Monday, May 27, 2019

The Author Is Interested in Casting White Slavery in the Maghreb (the Arabic Name for Northwest Africa) in the Terms Developed to Cope with trans-Atlantic Slavery (the Bondage of Black Africans to Whites)

This book has come out of my desire to rethink the story of European enslavement in the early modern Mediterranean world - to place, as much as possible, this always rather neglected, even derided, form of slavery in the larger context of slave studies world-wide. I have been particularly interested in casting white slavery in the Maghreb in the terms that have been developed by historians and sociologists to cope with the much vaster and politically fraught topic of trans-Atlantic slavery - the bondage of black Africans to white Europeans or Americans that has become for many scholars the archetype and model of all slave studies. In part, I chose to do so because the topics and approaches that have grown up around American slavery provide such fertile conceptual ground fo r application to the Barbary Coast, where slavery is a hardly unknown, but still strangely neglected field in intellectual (as opposed to narrative) terms.
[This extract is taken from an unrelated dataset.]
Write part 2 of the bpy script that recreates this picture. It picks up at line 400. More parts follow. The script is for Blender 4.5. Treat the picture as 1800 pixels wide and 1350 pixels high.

In the course of my study of the so-called Barbary regencies and of the Italians who were caught up in the Islamic slavery practiced there, I was also increasingly impressed by other reasons that make these two arenas of bondage - black/ American and white/African - an especially appropriate intellectual and historical pairing.

--Robert C. Davis, introduction to Christian Slaves, Muslim Masters: White Slavery in the Mediterranean, the Barbary Coast, and Italy, 1500-1800 (Houndmills, UK: Palgrave Macmillan, 2004), xxiv.